А мы все талдычим про фотографию... разве в ней бедолаге дело? Дело в том, что вообще у нас ДЕЛО не делается, вместо «дела» у нас теперь подозрительный «бизнес»! Опять исконно русское слово на американское заменили! Опять мы, выражаясь привычным блатным языком, «рамцы попутали»! Нет, так жить нельзя! Правильно говорил господин Говорухин. Надо нам родной речью всерьез заняться, тогда, может, что и наладится. Я завтра же этим и сам займусь.
P.S. Я, конечно, шучу, но моя жизнь так скучна, а ведь нужно прожить ее «с огоньком» и, конечно, «как праздник». Вот я и стараюсь. Простите. Еще я хочу кое-что сказать, и, надеюсь, что молодое поколение, которое не хочет жить при коммунизме, а хочет вечно балдеть при постмодернизме, меня, как родного, поймет.
Огоньковская выставка – это выставка симулякров, то есть копий, для которых в реальности оригиналов нет. Да и весь соцреализм – это творческий метод для переделки реальности и создания симулякров, любезных для Агитпропа. Советские писатели, художники и фотожурналисты как послушные винтики сложной системы крутились в творческом экстазе и создавали искусство приторное по форме и лживое по содержанию.
Талант здесь был неуместен, потому что талант не живет без правды и без свободы точно так же, как не живет он без воздуха.

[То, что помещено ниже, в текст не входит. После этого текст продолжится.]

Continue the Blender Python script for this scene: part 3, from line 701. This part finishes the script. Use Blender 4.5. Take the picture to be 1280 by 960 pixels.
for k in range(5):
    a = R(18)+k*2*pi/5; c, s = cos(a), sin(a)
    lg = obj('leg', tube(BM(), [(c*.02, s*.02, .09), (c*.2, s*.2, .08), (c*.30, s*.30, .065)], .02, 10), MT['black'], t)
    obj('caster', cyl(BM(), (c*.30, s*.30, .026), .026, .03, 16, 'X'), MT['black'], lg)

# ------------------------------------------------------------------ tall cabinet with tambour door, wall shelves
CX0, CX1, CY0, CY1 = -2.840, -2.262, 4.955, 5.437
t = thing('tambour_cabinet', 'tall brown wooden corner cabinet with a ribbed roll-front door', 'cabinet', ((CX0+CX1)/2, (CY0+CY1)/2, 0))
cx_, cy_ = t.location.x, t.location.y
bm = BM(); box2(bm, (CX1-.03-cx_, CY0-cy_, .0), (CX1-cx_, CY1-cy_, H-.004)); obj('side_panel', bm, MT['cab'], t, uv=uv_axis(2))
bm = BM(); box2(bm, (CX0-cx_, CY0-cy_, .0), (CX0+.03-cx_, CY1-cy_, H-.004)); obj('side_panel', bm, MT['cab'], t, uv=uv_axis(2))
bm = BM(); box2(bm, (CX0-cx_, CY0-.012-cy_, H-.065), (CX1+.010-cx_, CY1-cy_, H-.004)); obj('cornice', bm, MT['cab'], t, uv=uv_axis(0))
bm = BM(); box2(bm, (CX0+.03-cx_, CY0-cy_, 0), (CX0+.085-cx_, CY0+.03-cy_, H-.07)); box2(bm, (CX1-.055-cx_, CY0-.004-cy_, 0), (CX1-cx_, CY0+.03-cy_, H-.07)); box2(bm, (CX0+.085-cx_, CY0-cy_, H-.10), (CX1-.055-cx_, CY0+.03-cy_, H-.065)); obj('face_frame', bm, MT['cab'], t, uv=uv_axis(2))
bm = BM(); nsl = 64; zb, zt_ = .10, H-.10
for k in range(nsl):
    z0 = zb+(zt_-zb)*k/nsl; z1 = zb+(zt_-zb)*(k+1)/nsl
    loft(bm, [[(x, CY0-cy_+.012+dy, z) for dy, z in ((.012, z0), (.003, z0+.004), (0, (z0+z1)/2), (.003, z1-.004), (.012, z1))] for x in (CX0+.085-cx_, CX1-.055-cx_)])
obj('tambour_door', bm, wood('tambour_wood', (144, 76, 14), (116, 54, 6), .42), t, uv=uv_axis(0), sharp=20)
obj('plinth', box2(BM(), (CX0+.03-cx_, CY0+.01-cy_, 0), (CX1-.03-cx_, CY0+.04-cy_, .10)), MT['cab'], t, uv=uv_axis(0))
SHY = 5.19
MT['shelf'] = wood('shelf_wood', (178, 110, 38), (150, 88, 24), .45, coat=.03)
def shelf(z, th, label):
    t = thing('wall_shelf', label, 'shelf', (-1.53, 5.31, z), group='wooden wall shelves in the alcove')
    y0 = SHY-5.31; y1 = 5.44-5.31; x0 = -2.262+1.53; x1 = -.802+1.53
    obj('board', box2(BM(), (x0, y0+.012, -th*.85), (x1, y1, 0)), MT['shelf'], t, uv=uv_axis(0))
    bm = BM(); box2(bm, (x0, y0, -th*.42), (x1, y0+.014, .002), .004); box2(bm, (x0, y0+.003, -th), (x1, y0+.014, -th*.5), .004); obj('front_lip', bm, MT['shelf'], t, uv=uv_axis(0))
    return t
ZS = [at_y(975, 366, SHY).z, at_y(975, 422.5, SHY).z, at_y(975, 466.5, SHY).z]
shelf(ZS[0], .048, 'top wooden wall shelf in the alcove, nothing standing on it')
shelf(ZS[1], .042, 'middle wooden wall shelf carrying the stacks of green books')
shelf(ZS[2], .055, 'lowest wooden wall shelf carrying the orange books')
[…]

Той системе не требовалось настоящее живое Искусство, ей нужна была искусственная жвачка, доступная для бедных, неизбалованных народных масс. Ту же роль выполняет сейчас и современное искусство, только система уже другая – глобалистская, и общество другое – сытое, потребительское. А конформизм – тот же, ложь – та же, и та же жвачка.
Так что современному искусству как младшему брату нечем гордиться перед забытым и оплеванным соцреализмом. Мать у них общая – ложь, а вот отцы разные. Если у одного отцом был революционно-демократический интернационал, то у другого – интернационал буржуазный, торгово-промышленый, еще более безжалостный и беспринципный.
Если нефть – это кровь промышленности, то кровь – это нефть истории. Вегетарианских времен не бывает, и все праздники наши замешаны на крови.
Поэтому смешна и убога попытка представить народную жизнь как сплошной праздник, особенно в нашей сложной и несентиментальной стране, где о слезинке ребенка помнил лишь Достоевский.
P. P.S. Я не хочу сказать, что в советской жизни не было радости, счастья и праздника – в советской жизни было всё, что угодно! И это всё можно и нужно было снять незаметно и деликатно, методом длительного наблюдения за протекающей жизнью, но требовалось почему-то: быстро, грубо, цинично и постановочно.
Правду о том времени осталось искать в любительских снимках, в старых домашних альбомах, иногда она просвечивает сквозь пожелтевшие отпечатки, но очень и очень редко, когда люди на фотографиях вдруг отчего-то забывали притворяться.
И ещё. Ощущение жизни как чудесного дара, как праздника – это внутреннее ощущение жизни некоторых очень счастливых людей. Им везде хорошо: и в концлагере, и на войне. Один бывший заключённый вспоминал о своей жизни в немецком концлагере как о самом счастливом времени в жизни. «Ведь я же был молод тогда», – пояснял он пораженному журналисту.
Противоречивые ощущения молодости и войны ярко передал Давид Самойлов в стихотворении «Сороковые роковые», в нем трагедия и счастье не отменяют друг друга, а соседствуют и контрастируют. Но это настоящая поэзия настоящего поэта, то есть честного и талантливого.
Советская же пропаганда пыталась лишить нас ощущения сложности, противоречивости и даже трагедийности жизни. Она не принимала нас всерьёз, она хотела видеть в нас малых детей и навязать нам чувство радостного долга, бодрости и бескорыстного трудового подъема насильно: «трудовые будни – праздники для нас!»
Иногда в текстах песен и маршей в заманчивых обещаниях слышалась даже туманная угроза: «Будет людям счастье, счастье на века; у Советской Власти сила велика!» Но насильно мил не будешь, скорее наоборот.
Назойливая фотопропаганда тоже нам не мила. Иногда мы улыбаемся её наивности, иногда понимающе грустим, но чаще она нас всё-таки раздражает.